* Task description
Retype each line of the listing below, from the first through the one holding "from mathutils import Vector, Matrix", with no other lines.
======== Dataset extract ========
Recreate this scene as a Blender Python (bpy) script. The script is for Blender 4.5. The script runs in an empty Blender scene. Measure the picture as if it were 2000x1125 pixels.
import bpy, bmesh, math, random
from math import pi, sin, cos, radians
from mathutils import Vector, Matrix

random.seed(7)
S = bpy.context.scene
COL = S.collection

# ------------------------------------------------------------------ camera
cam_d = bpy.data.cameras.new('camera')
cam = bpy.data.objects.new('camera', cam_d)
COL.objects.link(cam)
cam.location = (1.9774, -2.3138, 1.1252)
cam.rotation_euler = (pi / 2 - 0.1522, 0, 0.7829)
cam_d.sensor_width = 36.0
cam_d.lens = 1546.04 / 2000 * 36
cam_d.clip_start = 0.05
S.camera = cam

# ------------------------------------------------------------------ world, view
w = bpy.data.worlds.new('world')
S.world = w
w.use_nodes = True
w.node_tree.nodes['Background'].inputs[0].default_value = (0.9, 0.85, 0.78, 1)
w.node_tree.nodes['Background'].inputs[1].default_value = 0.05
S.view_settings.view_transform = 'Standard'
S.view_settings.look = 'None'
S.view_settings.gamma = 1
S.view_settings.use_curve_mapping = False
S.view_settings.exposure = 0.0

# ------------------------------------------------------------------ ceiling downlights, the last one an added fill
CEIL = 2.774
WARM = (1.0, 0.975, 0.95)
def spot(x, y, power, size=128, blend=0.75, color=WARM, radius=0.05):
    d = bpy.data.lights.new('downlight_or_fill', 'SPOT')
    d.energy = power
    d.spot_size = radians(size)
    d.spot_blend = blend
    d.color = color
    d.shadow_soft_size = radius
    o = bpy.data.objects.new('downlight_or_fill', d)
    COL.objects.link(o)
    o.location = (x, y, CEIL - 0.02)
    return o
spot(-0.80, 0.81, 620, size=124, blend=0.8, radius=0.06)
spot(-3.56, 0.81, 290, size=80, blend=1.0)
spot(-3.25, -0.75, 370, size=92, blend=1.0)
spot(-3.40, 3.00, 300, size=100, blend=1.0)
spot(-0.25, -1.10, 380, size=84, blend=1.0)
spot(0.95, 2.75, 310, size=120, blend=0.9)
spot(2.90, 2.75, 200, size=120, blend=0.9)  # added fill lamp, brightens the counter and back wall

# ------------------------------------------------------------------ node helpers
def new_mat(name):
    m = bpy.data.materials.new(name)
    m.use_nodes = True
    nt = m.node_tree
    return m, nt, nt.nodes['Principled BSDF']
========
* Written answer
Recreate this scene as a Blender Python (bpy) script. The script is for Blender 4.5. The script runs in an empty Blender scene. Measure the picture as if it were 2000x1125 pixels.
import bpy, bmesh, math, random
from math import pi, sin, cos, radians
from mathutils import Vector, Matrix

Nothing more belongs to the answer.